New Hampshire Retirement System will commit less than a quarter of its annual pacing for private equity and private debt in 2019, a presentation by NEPC, its investment consultant, shows.

That’s because several funds to which the pension system committed in 2017 and 2018 had not started drawing capital. These funds would be considered vintage-year 2019 funds, the report said.

Thus New Hampshire already had $365 million in commitments for 2019, Director of Investments Larry Johansen said, according to the minutes of the January board meeting.

Which funds New Hampshire will consider vintage 2019 is unclear, but it committed $325 million across three PE and five private-debt funds in 2018. The pension also committed $315 million across five PE funds and two private-debt funds in 2017.

A December 2018 review showed that of 55 commitments to the asset class, 39 were meeting expectations, four were cause for concern and 12 commitments had a year or less of operations, Johansen said.

Commitments in 2019

The system’s annual pacing is $300 million to $400 million for its PE and private-debt portfolio, but it will commit only $50 million to $75 million in 2019, pension documents said.
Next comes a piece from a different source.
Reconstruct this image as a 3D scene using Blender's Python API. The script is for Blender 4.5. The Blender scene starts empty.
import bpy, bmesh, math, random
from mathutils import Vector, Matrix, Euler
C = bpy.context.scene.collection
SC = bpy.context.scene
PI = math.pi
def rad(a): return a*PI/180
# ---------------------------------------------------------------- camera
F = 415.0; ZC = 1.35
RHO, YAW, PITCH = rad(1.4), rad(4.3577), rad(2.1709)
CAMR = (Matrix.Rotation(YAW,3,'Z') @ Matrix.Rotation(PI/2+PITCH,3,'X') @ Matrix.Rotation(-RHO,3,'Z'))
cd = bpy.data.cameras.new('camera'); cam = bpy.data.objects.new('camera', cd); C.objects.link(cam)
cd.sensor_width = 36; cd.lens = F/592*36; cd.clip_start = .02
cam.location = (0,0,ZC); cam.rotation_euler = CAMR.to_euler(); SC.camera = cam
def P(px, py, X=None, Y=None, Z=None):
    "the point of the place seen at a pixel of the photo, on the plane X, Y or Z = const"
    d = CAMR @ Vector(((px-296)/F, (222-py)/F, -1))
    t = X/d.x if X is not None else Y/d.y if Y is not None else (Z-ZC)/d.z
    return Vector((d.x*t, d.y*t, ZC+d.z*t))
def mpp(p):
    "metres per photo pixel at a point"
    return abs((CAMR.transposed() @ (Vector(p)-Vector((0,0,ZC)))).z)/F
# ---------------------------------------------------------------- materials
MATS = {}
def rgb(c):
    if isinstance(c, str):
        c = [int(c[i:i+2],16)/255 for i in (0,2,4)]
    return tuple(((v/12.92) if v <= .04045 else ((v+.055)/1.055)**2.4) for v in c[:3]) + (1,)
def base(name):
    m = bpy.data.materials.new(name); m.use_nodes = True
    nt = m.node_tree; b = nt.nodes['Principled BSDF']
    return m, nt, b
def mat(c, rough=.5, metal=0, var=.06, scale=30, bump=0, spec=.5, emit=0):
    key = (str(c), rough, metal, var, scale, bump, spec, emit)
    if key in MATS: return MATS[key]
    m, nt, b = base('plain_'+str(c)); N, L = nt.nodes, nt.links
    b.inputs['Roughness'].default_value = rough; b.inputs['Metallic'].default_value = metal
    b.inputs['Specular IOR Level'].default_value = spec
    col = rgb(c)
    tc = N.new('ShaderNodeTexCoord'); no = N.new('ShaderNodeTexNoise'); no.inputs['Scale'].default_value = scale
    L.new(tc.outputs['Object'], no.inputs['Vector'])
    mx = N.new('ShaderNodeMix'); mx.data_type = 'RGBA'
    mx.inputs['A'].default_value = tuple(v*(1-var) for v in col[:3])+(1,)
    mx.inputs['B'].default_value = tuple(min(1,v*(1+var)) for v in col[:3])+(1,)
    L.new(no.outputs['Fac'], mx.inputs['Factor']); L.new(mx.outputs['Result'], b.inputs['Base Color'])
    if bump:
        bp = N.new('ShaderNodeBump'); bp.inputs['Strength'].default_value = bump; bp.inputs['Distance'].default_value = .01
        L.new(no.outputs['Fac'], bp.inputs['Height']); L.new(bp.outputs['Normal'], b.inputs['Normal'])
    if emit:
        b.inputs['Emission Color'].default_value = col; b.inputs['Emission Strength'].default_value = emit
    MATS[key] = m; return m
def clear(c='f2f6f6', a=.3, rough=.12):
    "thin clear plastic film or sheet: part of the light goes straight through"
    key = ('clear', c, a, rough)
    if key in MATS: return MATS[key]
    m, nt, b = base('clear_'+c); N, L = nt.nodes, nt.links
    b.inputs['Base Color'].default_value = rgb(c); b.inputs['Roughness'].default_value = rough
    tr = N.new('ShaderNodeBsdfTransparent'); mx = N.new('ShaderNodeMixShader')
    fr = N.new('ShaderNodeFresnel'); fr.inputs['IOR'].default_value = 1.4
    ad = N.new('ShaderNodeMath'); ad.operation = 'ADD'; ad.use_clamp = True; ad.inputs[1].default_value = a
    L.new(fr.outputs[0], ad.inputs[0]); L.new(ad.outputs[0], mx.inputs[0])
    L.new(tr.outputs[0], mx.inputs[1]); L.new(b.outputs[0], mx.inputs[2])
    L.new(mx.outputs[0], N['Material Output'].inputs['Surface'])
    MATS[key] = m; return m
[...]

Re-ups would be considered and substrategies would be opportunistically targeted, documents said.

Indeed, New Hampshire’s PE commitments in the past two years were mainly re-ups to funds from Carlyle Group, BlackRock, Edgewater Capital Partners, Industry Ventures, Thoma Bravo and Warburg Pincus.

Apollo and Actis were the only two new relationships in 2017. There were no new relationships in 2018.

New Hampshire’s PE and private-debt portfolio was doing extremely well, Johansen said.

The $992 million PE portfolio was invested across 30 managers and 36 funds and produced an internal rate of return of 11.58 percent since inception as of Dec. 31, 2018, documents said.

New Hampshire’s PE portfolio returned 17.3 percent over one year, 12.8 percent over three years, 11.3 percent over five years and 4.7 percent over 10 years as of Sept 30, 2018.